## DATA FOR THE TASK

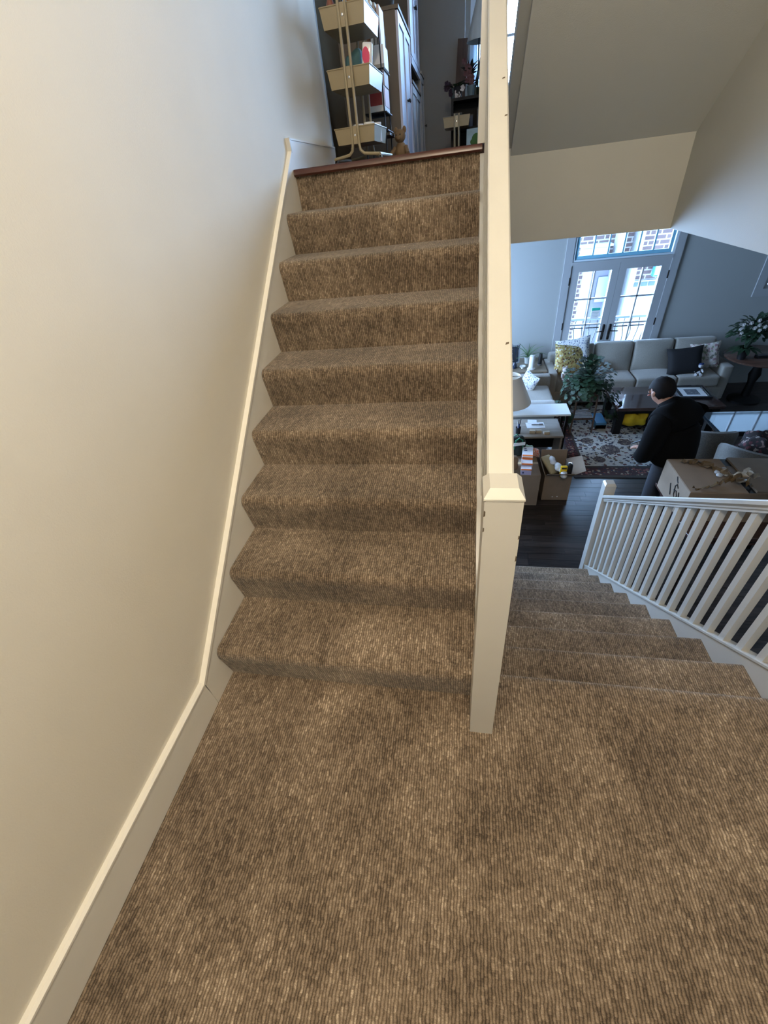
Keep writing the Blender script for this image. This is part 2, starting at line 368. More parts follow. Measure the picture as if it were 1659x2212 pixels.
# closed stringer / skirt boards
sk = .728
def zl(y, c): return c+sk*y
SKC = .147+sk*.143     # top line of left skirt: z = SKC + sk*y
skirt = [(-.143, .147), (2.089, 1.783), (2.089, 1.841), (2.12, 1.841), (2.12, 1.50), (.1, .0), (-.137, .0)]
S('trim', MB().prism(skirt, 'x', -.020, -.001), TRIM2)
capl = [(-.143, .147), (2.089, 1.783), (2.089, 1.795), (-.1475, .1595)]
CAPM = mat('toplit_skirting_cap', (.86, .83, .76), .35)  # top edge lightened in the colour, for the light falling from above
S('trim', MB().prism(capl, 'x', -.020, .003), CAPM)
S('trim', MB().box((-.020, 2.083, 1.783), (.003, 2.095, 1.846)), TRIM)
S('baseboard_left', MB().box((-.020, -1.75, 0), (-.001, -.1395, .150)), TRIM2)
S('baseboard_left', MB().prism([(-.020, .150), (.002, .150), (.002, .157), (-.006, .163), (-.020, .163)], 'y', -1.75, -.1435), CAPM)
S('baseboard_left', MB().box((-.020, 2.12, ZU), (-.004, 3.12, 1.838)).box((-.020, 2.095, 1.838), (-.001, 3.12, 1.846)), TRIM2)
# header and soffit of the flight above
YH = 2.437
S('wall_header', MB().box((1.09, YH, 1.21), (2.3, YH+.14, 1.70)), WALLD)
sf = .775
ys = -.85
prs = [(YH+.001, 1.648), (YH+.001, 1.70), (YH+.14, 1.72), (ys, 1.648+sf*(YH-ys)+.30), (ys, 1.648+sf*(YH-ys))]
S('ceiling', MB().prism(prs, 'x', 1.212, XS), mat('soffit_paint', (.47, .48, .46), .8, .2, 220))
prs2 = [(YH+.03, 1.66), (YH+.03, 1.80), (ys, 1.66+sf*(YH-ys)+.12), (ys, 1.66+sf*(YH-ys))]
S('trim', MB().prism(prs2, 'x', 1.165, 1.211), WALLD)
# right wall above the open side of the stair
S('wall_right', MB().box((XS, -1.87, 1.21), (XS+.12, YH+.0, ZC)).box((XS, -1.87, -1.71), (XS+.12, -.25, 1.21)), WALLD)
# upper floor slab and upper room
S('floor', MB().box((-1.6, 8*G+.10, ZU-.30), (1.09, YH, ZU)).box((-1.6, YH+.14, ZU-.5), (4.2, 7.0, ZU)).box((-1.6, YH-.0, ZU-.5), (1.09, YH+.14, ZU)).box((1.09, YH+.0, 1.70), (4.2, YH+.14, ZU)), NOSE)
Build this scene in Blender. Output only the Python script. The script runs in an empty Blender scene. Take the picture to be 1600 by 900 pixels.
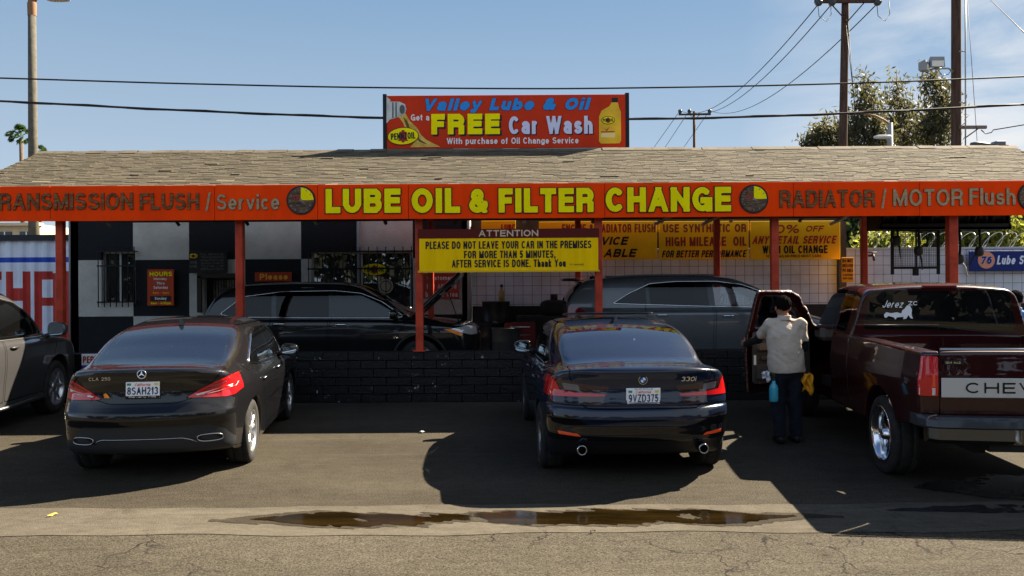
import bpy, bmesh, math, random
import numpy as np
from mathutils import Vector, Matrix
random.seed(7); RNG = np.random.default_rng(7)
S = bpy.context.scene
COL = S.collection
R = math.radians
# ------------------------------------------------------------------ camera
F = 1244.4; CAMH = 1.85; ROLL = R(0.35); HY = 445.0
cam = bpy.data.cameras.new('camera'); cam.lens = 28; cam.sensor_width = 36
cam.clip_start = 0.1; cam.clip_end = 3000; cam.shift_y = -(450-HY)/1600
co = bpy.data.objects.new('camera', cam); COL.objects.link(co)
co.matrix_world = Matrix.Translation((0, 0, CAMH)) @ Matrix.Rotation(R(90), 4, 'X') @ Matrix.Rotation(-ROLL, 4, 'Z')
S.camera = co
# ------------------------------------------------------------------ sun, sky, exposure
SUN = Vector((1.0, 0.71, 1.0)).normalized()
sl = bpy.data.lights.new('sun', 'SUN'); sl.energy = 5.0; sl.angle = R(0.5); sl.color = (1.0, 0.87, 0.68)
so = bpy.data.objects.new('sun', sl); COL.objects.link(so)
so.rotation_euler = SUN.to_track_quat('Z', 'Y').to_euler(); so.location = (30, 26, 30)
W = bpy.data.worlds.new('World'); S.world = W; W.use_nodes = True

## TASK
Give again, word for word, every line from the top of the data through the line with "1.648+sf*(YH-ys)+.30), (ys, 1.648+sf*(YH-ys))]", both ends included, and exclude the pictures.

## TASK RESPONSE
Keep writing the Blender script for this image. This is part 2, starting at line 368. More parts follow. Measure the picture as if it were 1659x2212 pixels.
# closed stringer / skirt boards
sk = .728
def zl(y, c): return c+sk*y
SKC = .147+sk*.143     # top line of left skirt: z = SKC + sk*y
skirt = [(-.143, .147), (2.089, 1.783), (2.089, 1.841), (2.12, 1.841), (2.12, 1.50), (.1, .0), (-.137, .0)]
S('trim', MB().prism(skirt, 'x', -.020, -.001), TRIM2)
capl = [(-.143, .147), (2.089, 1.783), (2.089, 1.795), (-.1475, .1595)]
CAPM = mat('toplit_skirting_cap', (.86, .83, .76), .35)  # top edge lightened in the colour, for the light falling from above
S('trim', MB().prism(capl, 'x', -.020, .003), CAPM)
S('trim', MB().box((-.020, 2.083, 1.783), (.003, 2.095, 1.846)), TRIM)
S('baseboard_left', MB().box((-.020, -1.75, 0), (-.001, -.1395, .150)), TRIM2)
S('baseboard_left', MB().prism([(-.020, .150), (.002, .150), (.002, .157), (-.006, .163), (-.020, .163)], 'y', -1.75, -.1435), CAPM)
S('baseboard_left', MB().box((-.020, 2.12, ZU), (-.004, 3.12, 1.838)).box((-.020, 2.095, 1.838), (-.001, 3.12, 1.846)), TRIM2)
# header and soffit of the flight above
YH = 2.437
S('wall_header', MB().box((1.09, YH, 1.21), (2.3, YH+.14, 1.70)), WALLD)
sf = .775
ys = -.85
prs = [(YH+.001, 1.648), (YH+.001, 1.70), (YH+.14, 1.72), (ys, 1.648+sf*(YH-ys)+.30), (ys, 1.648+sf*(YH-ys))]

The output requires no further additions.